### Dataset extract
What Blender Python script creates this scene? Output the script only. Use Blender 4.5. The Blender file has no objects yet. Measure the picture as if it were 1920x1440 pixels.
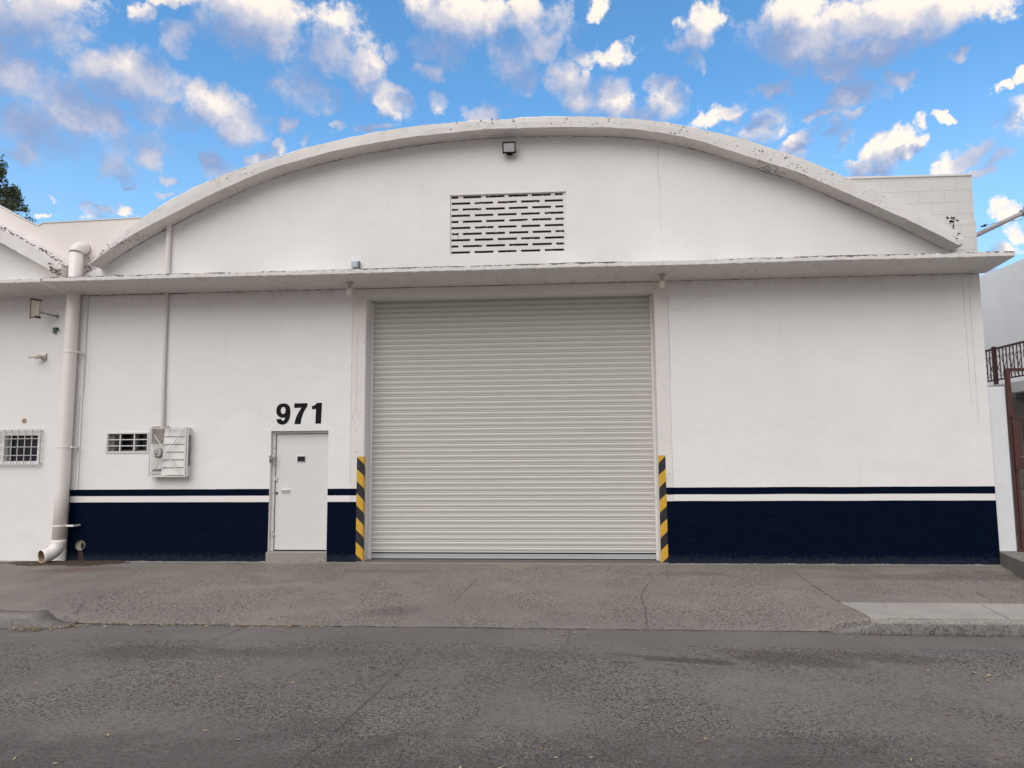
import bpy, bmesh, math, random
from mathutils import Vector, Matrix, noise
random.seed(7)
scene = bpy.context.scene
C = scene.collection
R = math.radians

# ------------------------------------------------------------------ camera
cam_d = bpy.data.cameras.new("camera")
cam = bpy.data.objects.new("camera", cam_d)
C.objects.link(cam)
scene.camera = cam
cam_d.sensor_width = 36.0
cam_d.lens = 1330.0 / 1920.0 * 36.0
cam_d.clip_start = 0.05
cam_d.clip_end = 3000
YAW, PITCH, ROLL = -0.07442143, 0.09898423, -0.00723379
fw = Vector((math.sin(YAW)*math.cos(PITCH), math.cos(YAW)*math.cos(PITCH), math.sin(PITCH)))
rt = Vector((math.cos(YAW), -math.sin(YAW), 0.0))
up = rt.cross(fw)
rr = math.cos(ROLL)*rt + math.sin(ROLL)*up
uu = -math.sin(ROLL)*rt + math.cos(ROLL)*up
m = Matrix((rr, uu, -fw)).transposed().to_4x4()
m.translation = Vector((0.9180, -12.0227, 1.7947))
cam.matrix_world = m

# ------------------------------------------------------------------ world: sky with broken clouds
SKY = 0.10
SUN_ELEV, SUN_AZ = R(46), R(202)     # azimuth measured clockwise from +Y (behind the camera, to the left)
world = bpy.data.worlds.new("World")
scene.world = world
world.use_nodes = True
wt = world.node_tree
wt.nodes.clear()

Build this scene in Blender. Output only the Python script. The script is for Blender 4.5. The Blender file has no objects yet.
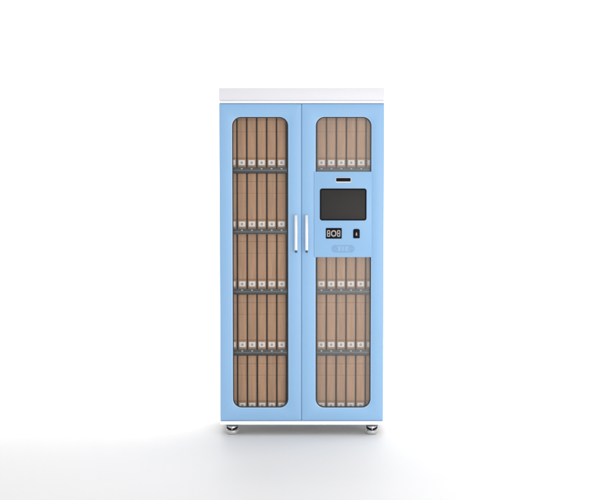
import bpy, bmesh, math, random
from mathutils import Vector, Matrix
random.seed(7)
S = bpy.context.scene
COL = S.collection

# ------------------------------------------------------------------ materials
def mat(name, color, rough=0.5, metal=0.0, spec=0.5, noise=0.0, nscale=40.0, bump=0.0, bscale=300.0, coat=0.0):
    m = bpy.data.materials.new(name)
    m.use_nodes = True
    nt = m.node_tree
    b = nt.nodes['Principled BSDF']
    b.inputs['Base Color'].default_value = (*color, 1)
    b.inputs['Roughness'].default_value = rough
    b.inputs['Metallic'].default_value = metal
    b.inputs['Specular IOR Level'].default_value = spec
    b.inputs['Coat Weight'].default_value = coat
    tc = nt.nodes.new('ShaderNodeTexCoord')
    if noise > 0:
        n = nt.nodes.new('ShaderNodeTexNoise')
        n.inputs['Scale'].default_value = nscale
        n.inputs['Detail'].default_value = 4
        nt.links.new(tc.outputs['Object'], n.inputs['Vector'])
        r = nt.nodes.new('ShaderNodeValToRGB')
        r.color_ramp.elements[0].position = 0.3
        r.color_ramp.elements[1].position = 0.7
        r.color_ramp.elements[0].color = (*[c * (1 - noise) for c in color], 1)
        r.color_ramp.elements[1].color = (*[min(1, c * (1 + noise)) for c in color], 1)
        nt.links.new(n.outputs['Fac'], r.inputs['Fac'])
        nt.links.new(r.outputs['Color'], b.inputs['Base Color'])
    if bump > 0:
        n2 = nt.nodes.new('ShaderNodeTexNoise')
        n2.inputs['Scale'].default_value = bscale
        nt.links.new(tc.outputs['Object'], n2.inputs['Vector'])
        bp = nt.nodes.new('ShaderNodeBump')
        bp.inputs['Strength'].default_value = bump
        bp.inputs['Distance'].default_value = 0.001
        nt.links.new(n2.outputs['Fac'], bp.inputs['Height'])
        nt.links.new(bp.outputs['Normal'], b.inputs['Normal'])
    return m

BLUE = (0.272, 0.485, 0.745)
M_blue = mat('blue_powder_coat', BLUE, 0.42, noise=0.012, nscale=3.0, bump=0.05, bscale=900)
M_edge_highlight = mat('blue_edge_highlight', (0.40, 0.61, 0.85), 0.35, noise=0.01)  # paler blue paints a highlight onto the window bevels
M_white = mat('white_powder_coat', (0.93, 0.93, 0.94), 0.4, noise=0.006, nscale=3)
M_plinth = mat('bright_white_paint', (0.985, 0.985, 0.985), 0.4, noise=0.004, nscale=3)
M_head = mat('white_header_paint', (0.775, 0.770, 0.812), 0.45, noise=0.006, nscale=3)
M_inner = mat('interior_steel_warm_bounce', (0.105, 0.056, 0.028), 0.7, noise=0.08)  # brown carries the warm light bounced between the boxes
M_shelf = mat('slate_shelf_steel', (0.034, 0.039, 0.042), 0.5, noise=0.05)
M_ridge = mat('grey_shelf_ridge', (0.105, 0.115, 0.12), 0.45, noise=0.08, nscale=60)
M_lamp = mat('indicator_lens', (0.38, 0.44, 0.41), 0.3, noise=0.03)
M_gasket = mat('dark_rubber_gasket', (0.035, 0.032, 0.032), 0.6, noise=0.1)
M_black = mat('black_plastic', (0.004, 0.004, 0.007), 0.5, spec=0.10, noise=0.1)
M_screen = mat('dark_screen_glass', (0.033, 0.031, 0.030), 0.45, spec=0.12, noise=0.04, nscale=8)
M_icon = mat('light_icon_print', (0.38, 0.36, 0.33), 0.5, noise=0.05)
M_silver = mat('silver_trim', (0.66, 0.67, 0.69), 0.35, noise=0.02)
M_speak = mat('blue_grille_print', (0.215, 0.385, 0.60), 0.5, noise=0.03)
M_handle = mat('polished_steel_handle', (0.95, 0.96, 0.97), 0.22, metal=0.75, noise=0.004)
M_cap = mat('dark_handle_cap', (0.045, 0.07, 0.09), 0.4, noise=0.05)
M_gap_shade = mat('blue_gap_shade', (0.205, 0.36, 0.55), 0.5, noise=0.03)  # darkened door blue, puts the shade of the door gaps into colour
M_chrome = mat('foot_steel', (0.62, 0.62, 0.63), 0.25, metal=0.6, noise=0.02)
M_shade_tray = mat('grey_shade_tray', (0.42, 0.42, 0.42), 0.5, noise=0.04)
M_plate = mat('foot_plate_steel', (0.10, 0.10, 0.12), 0.4, noise=0.05)
M_pad = mat('pale_foot_pad', (0.56, 0.56, 0.56), 0.25, metal=0.45, noise=0.01)
M_paper = mat('white_label_paper', (0.75, 0.725, 0.705), 0.7, noise=0.02)
M_ink = mat('grey_label_ink', (0.20, 0.20, 0.23), 0.7, noise=0.1)
M_floor = mat('white_studio_floor', (0.866, 0.867, 0.870), 0.55, spec=0.3, noise=0.004, nscale=0.7)

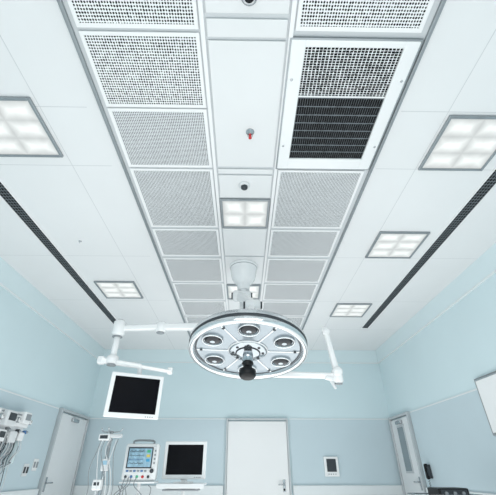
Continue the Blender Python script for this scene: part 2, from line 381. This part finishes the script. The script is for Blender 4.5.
m.lathe([(0.05,-0.07),(0.05,-0.16),(0.03,-0.17)],M['lensr'],seg=24)
m.ob('centre_hub',head)
MB().lathe([(0,-0.155),(0.050,-0.155),(0.056,-0.17),(0.042,-0.185),(0.042,-0.21),(0.065,-0.23),(0.078,-0.245),(0.078,-0.285),(0.062,-0.305),(0.03,-0.315),(0,-0.315)],M['black']).ob('handle',head,label='black sterile grip handle')
MB().tube([(R*0.96*math.cos(math.radians(a)),R*0.96*math.sin(math.radians(a))+0.0,0.12+0.05*math.sin(math.radians(a))) for a in range(20,161,14)],0.016,M['white']).ob('grab_rail',head)
# ---------------------------------------------------------------- left boom and hanging monitor
r=root('ceiling_monitor_arm',(-0.09,CY,2.69),'white jointed boom arm carrying a hanging monitor','monitor arm')
m=MB(); m.beam((0.04,0,0.02),(-0.95,-0.02,0.0),0.10,0.095,0.085,0.08,M['white'],0.025); m.beam((-0.88,-0.02,0.0),(-1.42,-0.04,-0.03),0.08,0.07,0.07,0.065,M['white'],0.02)
m.cyl((-0.93,-0.02,-0.07),(-0.93,-0.02,0.06),0.062,M['white'],bev=0.015); m.cyl((-0.93,-0.02,-0.08),(-0.93,-0.02,-0.07),0.05,M['grey'])
m.ob('boom_arm',r)
m=MB().cyl((-1.44,-0.04,-0.13),(-1.44,-0.04,0.07),0.075,M['white'],bev=0.025); m.cyl((-1.44,-0.04,-0.142),(-1.44,-0.04,-0.13),0.06,M['grey']); m.cyl((-1.44,-0.04,0.07),(-1.44,-0.04,0.08),0.04,M['grey'])
m.ob('elbow_joint',r)
m=MB().cyl((-1.44,-0.04,-0.13),(-1.44,-0.04,-0.42),0.036,M['white']); m.cyl((-1.44,-0.04,-0.36),(-1.44,-0.04,-0.46),0.07,M['white'],bev=0.02); m.cyl((-1.44,-0.04,-0.46),(-1.44,-0.04,-0.475),0.055,M['grey'])
m.ob('drop_tube',r)
m=MB().beam((-1.56,-0.06,-0.42),(-1.10,0.02,-0.47),0.08,0.06,0.075,0.055,M['white'],0.02); m.beam((-1.14,0.02,-0.47),(-0.76,0.1,-0.51),0.065,0.04,0.06,0.035,M['white'],0.012)
m.box((-0.78,0.1,-0.50),(0.06,0.05,0.08),M['white'],bev=0.012); m.box((-1.56,-0.06,-0.42),(0.08,0.08,0.09),M['white'],bev=0.02)
m.ob('carrier_bracket',r)
m=MB().cyl((-1.12,0.02,-0.48),(-1.12,0.06,-0.66),0.026,M['offw']); m.box((-1.12,0.04,-0.68),(0.1,0.06,0.1),M['grey'],rot=(0,0,math.radians(26)),bev=0.01); m.ob('monitor_mount',r)
r=root('hanging_monitor',(-1.20,4.10,1.895),'flat monitor with white bezel and black screen hung from a boom','monitor',rot=(math.radians(4),0,math.radians(26)))
def flatmon(r,w,h,bz,bm):
    m=MB().box((0,0.0,0),(w,0.035,h),bm,bev=0.012,seg=3); m.box((0,0.03,0),(w*0.7,0.04,h*0.7),bm,bev=0.015); m.ob('casing',r)
    MB().box((0,-0.0185,0.004),(w-2*bz,0.004,h-2*bz),M['screen'],bev=0.001).ob('screen',r,label='black switched-off screen')
    for k in range(4): MB().cyl((w*0.25+k*0.025,-0.017,-h/2+bz*0.45),(w*0.25+k*0.025,-0.021,-h/2+bz*0.45),0.006,M['grey'],seg=12).ob('control_button',r)
flatmon(r,0.585,0.455,0.044,M['white'])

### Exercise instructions
Write out exactly the lines between the start of the data and the line with "cam.matrix_world = m", including both, but none of the pictures.

### Final result
What Blender Python script creates this scene? Output the script only. Use Blender 4.5. The Blender file has no objects yet. Measure the picture as if it were 1920x1440 pixels.
import bpy, bmesh, math, random
from mathutils import Vector, Matrix, noise
random.seed(7)
scene = bpy.context.scene
C = scene.collection
R = math.radians

# ------------------------------------------------------------------ camera
cam_d = bpy.data.cameras.new("camera")
cam = bpy.data.objects.new("camera", cam_d)
C.objects.link(cam)
scene.camera = cam
cam_d.sensor_width = 36.0
cam_d.lens = 1330.0 / 1920.0 * 36.0
cam_d.clip_start = 0.05
cam_d.clip_end = 3000
YAW, PITCH, ROLL = -0.07442143, 0.09898423, -0.00723379
fw = Vector((math.sin(YAW)*math.cos(PITCH), math.cos(YAW)*math.cos(PITCH), math.sin(PITCH)))
rt = Vector((math.cos(YAW), -math.sin(YAW), 0.0))
up = rt.cross(fw)
rr = math.cos(ROLL)*rt + math.sin(ROLL)*up
uu = -math.sin(ROLL)*rt + math.cos(ROLL)*up
m = Matrix((rr, uu, -fw)).transposed().to_4x4()
m.translation = Vector((0.9180, -12.0227, 1.7947))
cam.matrix_world = m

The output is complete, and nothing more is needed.